Provided data
§ §

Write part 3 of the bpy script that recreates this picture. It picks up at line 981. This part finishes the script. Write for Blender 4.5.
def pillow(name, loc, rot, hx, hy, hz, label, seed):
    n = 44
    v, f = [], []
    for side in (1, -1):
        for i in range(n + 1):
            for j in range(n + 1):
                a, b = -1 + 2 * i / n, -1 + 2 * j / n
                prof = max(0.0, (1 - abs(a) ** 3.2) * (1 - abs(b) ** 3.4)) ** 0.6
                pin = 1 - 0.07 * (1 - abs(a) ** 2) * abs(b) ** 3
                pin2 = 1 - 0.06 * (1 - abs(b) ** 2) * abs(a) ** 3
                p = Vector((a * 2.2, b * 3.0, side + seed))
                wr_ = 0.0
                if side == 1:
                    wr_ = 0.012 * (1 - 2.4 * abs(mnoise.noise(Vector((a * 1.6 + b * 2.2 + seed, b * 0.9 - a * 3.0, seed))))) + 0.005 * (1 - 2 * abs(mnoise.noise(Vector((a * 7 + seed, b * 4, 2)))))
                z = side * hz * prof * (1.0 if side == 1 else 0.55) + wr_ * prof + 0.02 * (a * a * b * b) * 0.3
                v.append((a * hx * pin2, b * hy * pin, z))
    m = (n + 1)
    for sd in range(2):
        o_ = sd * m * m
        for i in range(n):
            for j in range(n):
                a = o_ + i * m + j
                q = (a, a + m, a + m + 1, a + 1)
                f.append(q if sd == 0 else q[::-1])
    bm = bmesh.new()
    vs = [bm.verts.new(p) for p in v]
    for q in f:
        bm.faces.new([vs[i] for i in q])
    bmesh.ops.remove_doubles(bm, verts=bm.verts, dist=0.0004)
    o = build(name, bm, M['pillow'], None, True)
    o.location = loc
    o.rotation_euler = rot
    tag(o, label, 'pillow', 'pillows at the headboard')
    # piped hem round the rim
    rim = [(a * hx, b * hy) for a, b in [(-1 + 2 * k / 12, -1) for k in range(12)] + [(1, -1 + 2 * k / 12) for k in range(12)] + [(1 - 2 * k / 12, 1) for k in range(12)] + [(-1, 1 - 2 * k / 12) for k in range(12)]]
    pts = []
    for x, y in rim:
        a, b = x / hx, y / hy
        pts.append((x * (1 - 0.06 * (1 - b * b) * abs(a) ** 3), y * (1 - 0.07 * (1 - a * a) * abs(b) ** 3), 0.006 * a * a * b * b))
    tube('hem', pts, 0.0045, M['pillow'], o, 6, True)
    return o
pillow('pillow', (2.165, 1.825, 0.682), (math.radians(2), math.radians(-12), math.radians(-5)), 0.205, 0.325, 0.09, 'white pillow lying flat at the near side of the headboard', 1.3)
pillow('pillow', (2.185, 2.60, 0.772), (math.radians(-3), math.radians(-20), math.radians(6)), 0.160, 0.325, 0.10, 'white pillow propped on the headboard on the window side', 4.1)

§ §

Instruction
Quote each line of the listing above exactly.

Result
Write part 3 of the bpy script that recreates this picture. It picks up at line 981. This part finishes the script. Write for Blender 4.5.
def pillow(name, loc, rot, hx, hy, hz, label, seed):
    n = 44
    v, f = [], []
    for side in (1, -1):
        for i in range(n + 1):
            for j in range(n + 1):
                a, b = -1 + 2 * i / n, -1 + 2 * j / n
                prof = max(0.0, (1 - abs(a) ** 3.2) * (1 - abs(b) ** 3.4)) ** 0.6
                pin = 1 - 0.07 * (1 - abs(a) ** 2) * abs(b) ** 3
                pin2 = 1 - 0.06 * (1 - abs(b) ** 2) * abs(a) ** 3
                p = Vector((a * 2.2, b * 3.0, side + seed))
                wr_ = 0.0
                if side == 1:
                    wr_ = 0.012 * (1 - 2.4 * abs(mnoise.noise(Vector((a * 1.6 + b * 2.2 + seed, b * 0.9 - a * 3.0, seed))))) + 0.005 * (1 - 2 * abs(mnoise.noise(Vector((a * 7 + seed, b * 4, 2)))))
                z = side * hz * prof * (1.0 if side == 1 else 0.55) + wr_ * prof + 0.02 * (a * a * b * b) * 0.3
                v.append((a * hx * pin2, b * hy * pin, z))
    m = (n + 1)
    for sd in range(2):
        o_ = sd * m * m
        for i in range(n):
            for j in range(n):
                a = o_ + i * m + j
                q = (a, a + m, a + m + 1, a + 1)
                f.append(q if sd == 0 else q[::-1])
    bm = bmesh.new()
    vs = [bm.verts.new(p) for p in v]
    for q in f:
        bm.faces.new([vs[i] for i in q])
    bmesh.ops.remove_doubles(bm, verts=bm.verts, dist=0.0004)
    o = build(name, bm, M['pillow'], None, True)
    o.location = loc
    o.rotation_euler = rot
    tag(o, label, 'pillow', 'pillows at the headboard')
    # piped hem round the rim
    rim = [(a * hx, b * hy) for a, b in [(-1 + 2 * k / 12, -1) for k in range(12)] + [(1, -1 + 2 * k / 12) for k in range(12)] + [(1 - 2 * k / 12, 1) for k in range(12)] + [(-1, 1 - 2 * k / 12) for k in range(12)]]
    pts = []
    for x, y in rim:
        a, b = x / hx, y / hy
        pts.append((x * (1 - 0.06 * (1 - b * b) * abs(a) ** 3), y * (1 - 0.07 * (1 - a * a) * abs(b) ** 3), 0.006 * a * a * b * b))
    tube('hem', pts, 0.0045, M['pillow'], o, 6, True)
    return o
pillow('pillow', (2.165, 1.825, 0.682), (math.radians(2), math.radians(-12), math.radians(-5)), 0.205, 0.325, 0.09, 'white pillow lying flat at the near side of the headboard', 1.3)
pillow('pillow', (2.185, 2.60, 0.772), (math.radians(-3), math.radians(-20), math.radians(6)), 0.160, 0.325, 0.10, 'white pillow propped on the headboard on the window side', 4.1)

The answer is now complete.